-------- Collected material --------

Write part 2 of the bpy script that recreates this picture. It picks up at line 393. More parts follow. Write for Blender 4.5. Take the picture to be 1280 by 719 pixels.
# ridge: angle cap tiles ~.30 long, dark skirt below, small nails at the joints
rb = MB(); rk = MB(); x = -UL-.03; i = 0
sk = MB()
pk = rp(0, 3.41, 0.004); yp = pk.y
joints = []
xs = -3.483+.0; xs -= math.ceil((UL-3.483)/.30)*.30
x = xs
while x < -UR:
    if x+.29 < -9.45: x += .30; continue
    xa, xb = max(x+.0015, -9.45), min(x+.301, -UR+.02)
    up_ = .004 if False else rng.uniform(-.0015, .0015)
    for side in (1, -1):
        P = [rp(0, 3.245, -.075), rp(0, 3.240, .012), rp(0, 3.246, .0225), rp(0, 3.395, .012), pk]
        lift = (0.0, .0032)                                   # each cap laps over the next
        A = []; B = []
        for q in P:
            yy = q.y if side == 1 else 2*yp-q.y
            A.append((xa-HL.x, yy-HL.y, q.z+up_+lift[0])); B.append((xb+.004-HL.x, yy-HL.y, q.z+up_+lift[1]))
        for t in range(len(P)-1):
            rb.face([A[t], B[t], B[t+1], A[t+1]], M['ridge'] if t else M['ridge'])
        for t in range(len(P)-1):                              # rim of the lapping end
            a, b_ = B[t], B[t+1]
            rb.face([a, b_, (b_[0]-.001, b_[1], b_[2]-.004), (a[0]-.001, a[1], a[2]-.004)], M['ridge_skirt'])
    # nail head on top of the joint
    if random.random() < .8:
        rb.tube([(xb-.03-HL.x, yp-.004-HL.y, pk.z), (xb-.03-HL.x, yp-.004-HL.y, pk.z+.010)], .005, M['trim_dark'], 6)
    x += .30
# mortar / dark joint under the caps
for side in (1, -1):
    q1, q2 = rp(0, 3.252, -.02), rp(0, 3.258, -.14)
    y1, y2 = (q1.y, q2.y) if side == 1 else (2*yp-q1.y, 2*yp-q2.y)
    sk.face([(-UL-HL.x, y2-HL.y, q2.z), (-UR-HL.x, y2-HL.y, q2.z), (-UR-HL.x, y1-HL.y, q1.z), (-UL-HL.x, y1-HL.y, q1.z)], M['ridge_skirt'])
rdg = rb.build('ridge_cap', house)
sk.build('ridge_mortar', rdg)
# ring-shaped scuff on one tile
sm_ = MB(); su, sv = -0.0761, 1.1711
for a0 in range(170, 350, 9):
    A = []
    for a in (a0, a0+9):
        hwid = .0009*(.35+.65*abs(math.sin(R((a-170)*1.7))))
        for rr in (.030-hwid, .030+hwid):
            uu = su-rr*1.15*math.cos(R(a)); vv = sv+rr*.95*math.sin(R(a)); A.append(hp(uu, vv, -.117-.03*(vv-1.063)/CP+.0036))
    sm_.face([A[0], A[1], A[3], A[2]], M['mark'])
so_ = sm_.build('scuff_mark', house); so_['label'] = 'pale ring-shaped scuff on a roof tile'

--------

» **Written exercise**: Transcribe all lines as written.

» **Solution below**:
Write part 2 of the bpy script that recreates this picture. It picks up at line 393. More parts follow. Write for Blender 4.5. Take the picture to be 1280 by 719 pixels.
# ridge: angle cap tiles ~.30 long, dark skirt below, small nails at the joints
rb = MB(); rk = MB(); x = -UL-.03; i = 0
sk = MB()
pk = rp(0, 3.41, 0.004); yp = pk.y
joints = []
xs = -3.483+.0; xs -= math.ceil((UL-3.483)/.30)*.30
x = xs
while x < -UR:
    if x+.29 < -9.45: x += .30; continue
    xa, xb = max(x+.0015, -9.45), min(x+.301, -UR+.02)
    up_ = .004 if False else rng.uniform(-.0015, .0015)
    for side in (1, -1):
        P = [rp(0, 3.245, -.075), rp(0, 3.240, .012), rp(0, 3.246, .0225), rp(0, 3.395, .012), pk]
        lift = (0.0, .0032)                                   # each cap laps over the next
        A = []; B = []
        for q in P:
            yy = q.y if side == 1 else 2*yp-q.y
            A.append((xa-HL.x, yy-HL.y, q.z+up_+lift[0])); B.append((xb+.004-HL.x, yy-HL.y, q.z+up_+lift[1]))
        for t in range(len(P)-1):
            rb.face([A[t], B[t], B[t+1], A[t+1]], M['ridge'] if t else M['ridge'])
        for t in range(len(P)-1):                              # rim of the lapping end
            a, b_ = B[t], B[t+1]
            rb.face([a, b_, (b_[0]-.001, b_[1], b_[2]-.004), (a[0]-.001, a[1], a[2]-.004)], M['ridge_skirt'])
    # nail head on top of the joint
    if random.random() < .8:
        rb.tube([(xb-.03-HL.x, yp-.004-HL.y, pk.z), (xb-.03-HL.x, yp-.004-HL.y, pk.z+.010)], .005, M['trim_dark'], 6)
    x += .30
# mortar / dark joint under the caps
for side in (1, -1):
    q1, q2 = rp(0, 3.252, -.02), rp(0, 3.258, -.14)
    y1, y2 = (q1.y, q2.y) if side == 1 else (2*yp-q1.y, 2*yp-q2.y)
    sk.face([(-UL-HL.x, y2-HL.y, q2.z), (-UR-HL.x, y2-HL.y, q2.z), (-UR-HL.x, y1-HL.y, q1.z), (-UL-HL.x, y1-HL.y, q1.z)], M['ridge_skirt'])
rdg = rb.build('ridge_cap', house)
sk.build('ridge_mortar', rdg)
# ring-shaped scuff on one tile
sm_ = MB(); su, sv = -0.0761, 1.1711
for a0 in range(170, 350, 9):
    A = []
    for a in (a0, a0+9):
        hwid = .0009*(.35+.65*abs(math.sin(R((a-170)*1.7))))
        for rr in (.030-hwid, .030+hwid):
            uu = su-rr*1.15*math.cos(R(a)); vv = sv+rr*.95*math.sin(R(a)); A.append(hp(uu, vv, -.117-.03*(vv-1.063)/CP+.0036))
    sm_.face([A[0], A[1], A[3], A[2]], M['mark'])
so_ = sm_.build('scuff_mark', house); so_['label'] = 'pale ring-shaped scuff on a roof tile'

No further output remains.